§ **GIVEN REQUEST**
The listing below is to be output in its exact form.

§ **DATA**
***

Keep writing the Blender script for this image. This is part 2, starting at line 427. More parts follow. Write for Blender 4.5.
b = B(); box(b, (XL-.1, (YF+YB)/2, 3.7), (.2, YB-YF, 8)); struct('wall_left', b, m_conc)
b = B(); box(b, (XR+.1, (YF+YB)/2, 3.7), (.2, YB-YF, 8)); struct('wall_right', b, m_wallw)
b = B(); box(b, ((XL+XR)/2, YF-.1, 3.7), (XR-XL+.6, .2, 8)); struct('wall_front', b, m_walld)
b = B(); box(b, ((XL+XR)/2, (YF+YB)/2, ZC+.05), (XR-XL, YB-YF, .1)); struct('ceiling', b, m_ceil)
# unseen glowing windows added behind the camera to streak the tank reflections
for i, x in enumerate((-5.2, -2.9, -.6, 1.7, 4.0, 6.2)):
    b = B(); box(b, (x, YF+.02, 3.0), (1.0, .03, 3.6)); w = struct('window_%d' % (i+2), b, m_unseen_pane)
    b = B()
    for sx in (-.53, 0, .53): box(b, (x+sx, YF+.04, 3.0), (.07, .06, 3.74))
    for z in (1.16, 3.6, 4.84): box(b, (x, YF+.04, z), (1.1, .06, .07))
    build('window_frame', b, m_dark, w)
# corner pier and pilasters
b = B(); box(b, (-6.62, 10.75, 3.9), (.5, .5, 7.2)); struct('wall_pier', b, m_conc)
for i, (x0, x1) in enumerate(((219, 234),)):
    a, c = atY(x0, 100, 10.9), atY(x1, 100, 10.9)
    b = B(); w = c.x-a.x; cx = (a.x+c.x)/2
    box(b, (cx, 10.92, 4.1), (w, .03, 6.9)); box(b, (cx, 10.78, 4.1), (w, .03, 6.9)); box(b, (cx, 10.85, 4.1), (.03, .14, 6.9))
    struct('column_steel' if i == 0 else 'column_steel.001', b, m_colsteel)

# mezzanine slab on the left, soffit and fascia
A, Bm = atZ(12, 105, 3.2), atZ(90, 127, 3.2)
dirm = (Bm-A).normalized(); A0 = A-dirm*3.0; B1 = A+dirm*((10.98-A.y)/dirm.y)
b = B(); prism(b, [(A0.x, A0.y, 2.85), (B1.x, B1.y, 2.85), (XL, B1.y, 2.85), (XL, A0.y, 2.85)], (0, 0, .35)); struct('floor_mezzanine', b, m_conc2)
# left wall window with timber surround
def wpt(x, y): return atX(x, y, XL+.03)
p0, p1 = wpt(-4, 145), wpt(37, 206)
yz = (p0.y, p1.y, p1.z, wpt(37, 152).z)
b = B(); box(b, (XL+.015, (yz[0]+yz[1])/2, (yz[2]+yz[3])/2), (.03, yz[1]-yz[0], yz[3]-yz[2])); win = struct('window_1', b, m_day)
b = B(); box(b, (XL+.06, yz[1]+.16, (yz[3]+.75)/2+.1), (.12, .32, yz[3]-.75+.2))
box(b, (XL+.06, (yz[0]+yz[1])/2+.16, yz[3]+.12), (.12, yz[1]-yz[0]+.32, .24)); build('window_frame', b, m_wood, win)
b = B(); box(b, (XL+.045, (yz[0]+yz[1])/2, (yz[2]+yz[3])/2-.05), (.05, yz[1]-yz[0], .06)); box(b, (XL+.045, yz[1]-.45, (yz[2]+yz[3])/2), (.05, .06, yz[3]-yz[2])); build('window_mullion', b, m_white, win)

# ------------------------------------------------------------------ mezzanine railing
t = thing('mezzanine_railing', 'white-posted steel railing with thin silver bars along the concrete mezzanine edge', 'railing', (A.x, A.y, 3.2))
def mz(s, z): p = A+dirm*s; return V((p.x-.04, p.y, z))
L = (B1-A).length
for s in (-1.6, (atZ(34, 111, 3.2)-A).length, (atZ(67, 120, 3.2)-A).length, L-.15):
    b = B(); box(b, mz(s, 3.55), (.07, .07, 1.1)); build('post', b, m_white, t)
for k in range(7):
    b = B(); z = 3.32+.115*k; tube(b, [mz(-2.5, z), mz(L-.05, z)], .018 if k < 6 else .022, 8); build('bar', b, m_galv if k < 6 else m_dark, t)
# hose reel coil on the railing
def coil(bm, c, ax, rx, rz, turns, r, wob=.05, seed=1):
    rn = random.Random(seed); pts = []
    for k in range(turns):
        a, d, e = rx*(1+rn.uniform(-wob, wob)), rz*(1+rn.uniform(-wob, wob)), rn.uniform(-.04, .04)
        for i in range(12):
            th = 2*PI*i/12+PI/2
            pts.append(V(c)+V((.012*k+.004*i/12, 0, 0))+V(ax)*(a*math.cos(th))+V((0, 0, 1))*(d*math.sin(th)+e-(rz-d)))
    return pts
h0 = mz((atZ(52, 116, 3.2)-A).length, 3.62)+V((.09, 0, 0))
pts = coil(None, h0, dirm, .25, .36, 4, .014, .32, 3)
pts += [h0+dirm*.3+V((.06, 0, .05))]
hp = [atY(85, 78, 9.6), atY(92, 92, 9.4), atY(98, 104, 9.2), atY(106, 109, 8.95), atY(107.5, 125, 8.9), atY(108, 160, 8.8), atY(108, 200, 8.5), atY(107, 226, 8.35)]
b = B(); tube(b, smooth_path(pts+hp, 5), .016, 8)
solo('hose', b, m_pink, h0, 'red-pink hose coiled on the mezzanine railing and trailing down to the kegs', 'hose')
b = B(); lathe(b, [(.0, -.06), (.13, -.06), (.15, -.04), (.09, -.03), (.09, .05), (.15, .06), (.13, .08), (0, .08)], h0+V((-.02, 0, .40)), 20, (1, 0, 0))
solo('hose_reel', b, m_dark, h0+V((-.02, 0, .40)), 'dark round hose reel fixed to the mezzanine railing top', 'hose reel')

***

§ **TASK SOLUTION**
Keep writing the Blender script for this image. This is part 2, starting at line 427. More parts follow. Write for Blender 4.5.
b = B(); box(b, (XL-.1, (YF+YB)/2, 3.7), (.2, YB-YF, 8)); struct('wall_left', b, m_conc)
b = B(); box(b, (XR+.1, (YF+YB)/2, 3.7), (.2, YB-YF, 8)); struct('wall_right', b, m_wallw)
b = B(); box(b, ((XL+XR)/2, YF-.1, 3.7), (XR-XL+.6, .2, 8)); struct('wall_front', b, m_walld)
b = B(); box(b, ((XL+XR)/2, (YF+YB)/2, ZC+.05), (XR-XL, YB-YF, .1)); struct('ceiling', b, m_ceil)
# unseen glowing windows added behind the camera to streak the tank reflections
for i, x in enumerate((-5.2, -2.9, -.6, 1.7, 4.0, 6.2)):
    b = B(); box(b, (x, YF+.02, 3.0), (1.0, .03, 3.6)); w = struct('window_%d' % (i+2), b, m_unseen_pane)
    b = B()
    for sx in (-.53, 0, .53): box(b, (x+sx, YF+.04, 3.0), (.07, .06, 3.74))
    for z in (1.16, 3.6, 4.84): box(b, (x, YF+.04, z), (1.1, .06, .07))
    build('window_frame', b, m_dark, w)
# corner pier and pilasters
b = B(); box(b, (-6.62, 10.75, 3.9), (.5, .5, 7.2)); struct('wall_pier', b, m_conc)
for i, (x0, x1) in enumerate(((219, 234),)):
    a, c = atY(x0, 100, 10.9), atY(x1, 100, 10.9)
    b = B(); w = c.x-a.x; cx = (a.x+c.x)/2
    box(b, (cx, 10.92, 4.1), (w, .03, 6.9)); box(b, (cx, 10.78, 4.1), (w, .03, 6.9)); box(b, (cx, 10.85, 4.1), (.03, .14, 6.9))
    struct('column_steel' if i == 0 else 'column_steel.001', b, m_colsteel)

# mezzanine slab on the left, soffit and fascia
A, Bm = atZ(12, 105, 3.2), atZ(90, 127, 3.2)
dirm = (Bm-A).normalized(); A0 = A-dirm*3.0; B1 = A+dirm*((10.98-A.y)/dirm.y)
b = B(); prism(b, [(A0.x, A0.y, 2.85), (B1.x, B1.y, 2.85), (XL, B1.y, 2.85), (XL, A0.y, 2.85)], (0, 0, .35)); struct('floor_mezzanine', b, m_conc2)
# left wall window with timber surround
def wpt(x, y): return atX(x, y, XL+.03)
p0, p1 = wpt(-4, 145), wpt(37, 206)
yz = (p0.y, p1.y, p1.z, wpt(37, 152).z)
b = B(); box(b, (XL+.015, (yz[0]+yz[1])/2, (yz[2]+yz[3])/2), (.03, yz[1]-yz[0], yz[3]-yz[2])); win = struct('window_1', b, m_day)
b = B(); box(b, (XL+.06, yz[1]+.16, (yz[3]+.75)/2+.1), (.12, .32, yz[3]-.75+.2))
box(b, (XL+.06, (yz[0]+yz[1])/2+.16, yz[3]+.12), (.12, yz[1]-yz[0]+.32, .24)); build('window_frame', b, m_wood, win)
b = B(); box(b, (XL+.045, (yz[0]+yz[1])/2, (yz[2]+yz[3])/2-.05), (.05, yz[1]-yz[0], .06)); box(b, (XL+.045, yz[1]-.45, (yz[2]+yz[3])/2), (.05, .06, yz[3]-yz[2])); build('window_mullion', b, m_white, win)

# ------------------------------------------------------------------ mezzanine railing
t = thing('mezzanine_railing', 'white-posted steel railing with thin silver bars along the concrete mezzanine edge', 'railing', (A.x, A.y, 3.2))
def mz(s, z): p = A+dirm*s; return V((p.x-.04, p.y, z))
L = (B1-A).length
for s in (-1.6, (atZ(34, 111, 3.2)-A).length, (atZ(67, 120, 3.2)-A).length, L-.15):
    b = B(); box(b, mz(s, 3.55), (.07, .07, 1.1)); build('post', b, m_white, t)
for k in range(7):
    b = B(); z = 3.32+.115*k; tube(b, [mz(-2.5, z), mz(L-.05, z)], .018 if k < 6 else .022, 8); build('bar', b, m_galv if k < 6 else m_dark, t)
# hose reel coil on the railing
def coil(bm, c, ax, rx, rz, turns, r, wob=.05, seed=1):
    rn = random.Random(seed); pts = []
    for k in range(turns):
        a, d, e = rx*(1+rn.uniform(-wob, wob)), rz*(1+rn.uniform(-wob, wob)), rn.uniform(-.04, .04)
        for i in range(12):
            th = 2*PI*i/12+PI/2
            pts.append(V(c)+V((.012*k+.004*i/12, 0, 0))+V(ax)*(a*math.cos(th))+V((0, 0, 1))*(d*math.sin(th)+e-(rz-d)))
    return pts
h0 = mz((atZ(52, 116, 3.2)-A).length, 3.62)+V((.09, 0, 0))
pts = coil(None, h0, dirm, .25, .36, 4, .014, .32, 3)
pts += [h0+dirm*.3+V((.06, 0, .05))]
hp = [atY(85, 78, 9.6), atY(92, 92, 9.4), atY(98, 104, 9.2), atY(106, 109, 8.95), atY(107.5, 125, 8.9), atY(108, 160, 8.8), atY(108, 200, 8.5), atY(107, 226, 8.35)]
b = B(); tube(b, smooth_path(pts+hp, 5), .016, 8)
solo('hose', b, m_pink, h0, 'red-pink hose coiled on the mezzanine railing and trailing down to the kegs', 'hose')
b = B(); lathe(b, [(.0, -.06), (.13, -.06), (.15, -.04), (.09, -.03), (.09, .05), (.15, .06), (.13, .08), (0, .08)], h0+V((-.02, 0, .40)), 20, (1, 0, 0))
solo('hose_reel', b, m_dark, h0+V((-.02, 0, .40)), 'dark round hose reel fixed to the mezzanine railing top', 'hose reel')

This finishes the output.